Où il est question d’oiseaux qui pioncent, de penser à quelque chose d’agréable, de sauver un jour de grisaille et de prendre le temps de l’effeuillage…
Le réveil ne sonne pas. Ou je ne l’entends pas. Le soleil fait la gueule. Les oiseaux pioncent. Les enfants marchent sur la pointe des pieds. Chut, papa dort encore. Pas un bruit, à peine un murmure. Mes instructions étaient claires : je ne veux pas qu’on me dérange.
J’émerge lentement de cette nuit trop courte, comme un condamné au matin de son exécution. Je m’efforce de penser à autre chose, à quelque chose d’agréable. Mais je sais que je n’y arriverai pas. C’est plus facile de duper les autres que de se tromper soi-même.
Me voilà de retour à la case départ. En trois semaines, rien n’a vraiment changé. C’est un jour de reprise, un jour de qu’est-ce-que-je-fous-là, un jour de je-serais-mieux-ailleurs. Un jour de grisaille que seule la musique pourrait sauver. Une musique qui épouserait les contours de ma mélancolie pour devenir la bande originale de cette journée. Cette musique, je l’ai trouvée : c’est Tales Of Us, le dernier album de Goldfrapp.
Ça fait presque quinze ans que Goldfrapp construit une discographie ambitieuse, alternant folktronica intimiste et electro-pop pour danseurs intelligents. Presque quinze ans aussi que je passais à côté sans vraiment m’attarder. Cette fois, j’ai pris le temps de la découverte, de l’effeuillage. Et Tales Of Us s’est offert à moi comme une amante qui se dévêtirait patiemment.
Tout en préliminaires, en délicatesse, Tales Of Us ne cherche pas à précipiter ou à forcer les choses. Sa magie se construit dans le dépouillement. Les arrangements de cordes aériens et les guitares acoustiques langoureuses offrent un espace immense à la voix envoûtante d’Alison Goldfrapp, qui ne demande qu’à s’y engouffrer. La pureté, l’émotion de l’interprétation font le reste. A certains moments, j’ai l’impression de sentir le souffle d’Alison derrière ma nuque, comme si elle s’apprêtait à me susurrer quelques mots à l’oreille.

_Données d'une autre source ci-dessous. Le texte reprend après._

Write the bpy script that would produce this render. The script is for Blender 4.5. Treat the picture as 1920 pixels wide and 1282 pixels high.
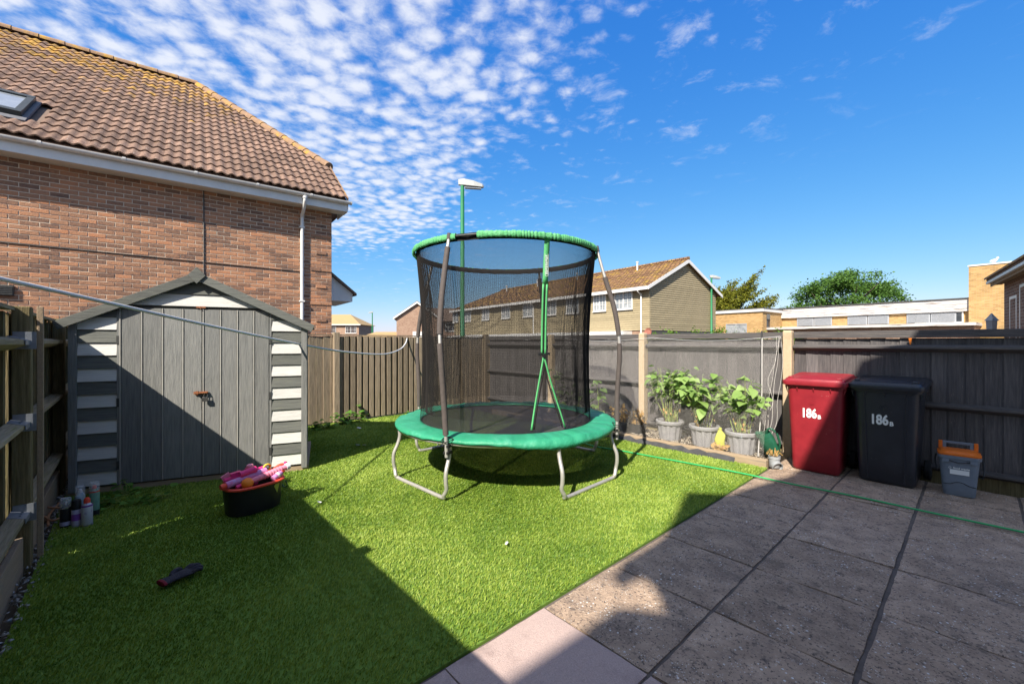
import bpy, bmesh, math, random
import numpy as np
from mathutils import Vector, Matrix
R = math.radians
random.seed(7); rng = np.random.default_rng(11)
for o in list(bpy.data.objects): bpy.data.objects.remove(o, do_unlink=True)
scene = bpy.context.scene
col = scene.collection
# World axes follow the garden: x along the black fence, y towards it, z up. The photographer stands at the origin.
CAM = R(47.75); CS, SN = math.cos(CAM), math.sin(CAM)
EYE = 1.43
def W(X, Y, z=0.0):                     # metres right of / ahead of the photographer -> garden axes
    return Vector((CS*X - SN*Y, SN*X + CS*Y, z))
# ------------------------------------------------------------------ camera, sky, sun, exposure
cd = bpy.data.cameras.new('camera'); cam = bpy.data.objects.new('camera', cd); col.objects.link(cam)
cd.sensor_width = 36.0; cd.lens = 14.81; cd.clip_start = 0.05; cd.clip_end = 2000
cam.location = (0, 0, EYE); cam.rotation_euler = (R(90), 0, CAM)
scene.camera = cam
SUN_TRAVEL = Vector((-0.356, 0.931, -0.90)).normalized()
sd = bpy.data.lights.new('sun', 'SUN'); sun = bpy.data.objects.new('sun', sd); col.objects.link(sun)
sd.energy = 2.65; sd.angle = R(0.53); sd.color = (1.0, 0.93, 0.82)
sun.rotation_euler = SUN_TRAVEL.to_track_quat('-Z', 'Y').to_euler()
sun.location = (-2, -8, 12)
scene.view_settings.view_transform = 'Standard'; scene.view_settings.look = 'None'
scene.view_settings.exposure = 1.90; scene.view_settings.gamma = 1.0
scene.view_settings.use_curve_mapping = False
scene.cycles.use_denoising = True
scene.cycles.max_bounces = 8; scene.cycles.transparent_max_bounces = 24
scene.cycles.sample_clamp_indirect = 6.0
w = bpy.data.worlds.new('World'); scene.world = w; w.use_nodes = True
nt = w.node_tree; nt.nodes.clear()
def nd(tree, t, **kw):
    n = tree.nodes.new(t)
    for k, v in kw.items(): setattr(n, k, v)
    return n
sky = nd(nt, 'ShaderNodeTexSky', sky_type='NISHITA'); sky.sun_disc = False
sky.sun_elevation = math.asin(-SUN_TRAVEL.z)
sky.sun_rotation = math.atan2(-SUN_TRAVEL.x, -SUN_TRAVEL.y)
sky.air_density = 1.0; sky.dust_density = 0.35; sky.ozone_density = 2.2; sky.altitude = 10
tc = nd(nt, 'ShaderNodeTexCoord')
sep = nd(nt, 'ShaderNodeSeparateXYZ'); nt.links.new(tc.outputs['Generated'], sep.inputs[0])
def wm(op, a, b=None, c=None, clamp=False):
    n = nd(nt, 'ShaderNodeMath', operation=op); n.use_clamp = clamp
    for i, v in enumerate((a, b, c)):
        if v is None: continue
        if isinstance(v, (int, float)): n.inputs[i].default_value = v
        else: nt.links.new(v, n.inputs[i])
    return n.outputs[0]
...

Aussi bien dans la volonté de ne pas mettre en avant un single que dans l’iconographie du disque, Tales Of Us a été conçu comme un ensemble cohérent, à la fois sobre et sophistiqué. Neuf des dix chansons de l’album ont pour titres des prénoms usuels. Autant de personnages de contes de fées ordinaires qui prennent vie, touchés par la grâce de Goldfrapp. En mot comme en cent : classieux.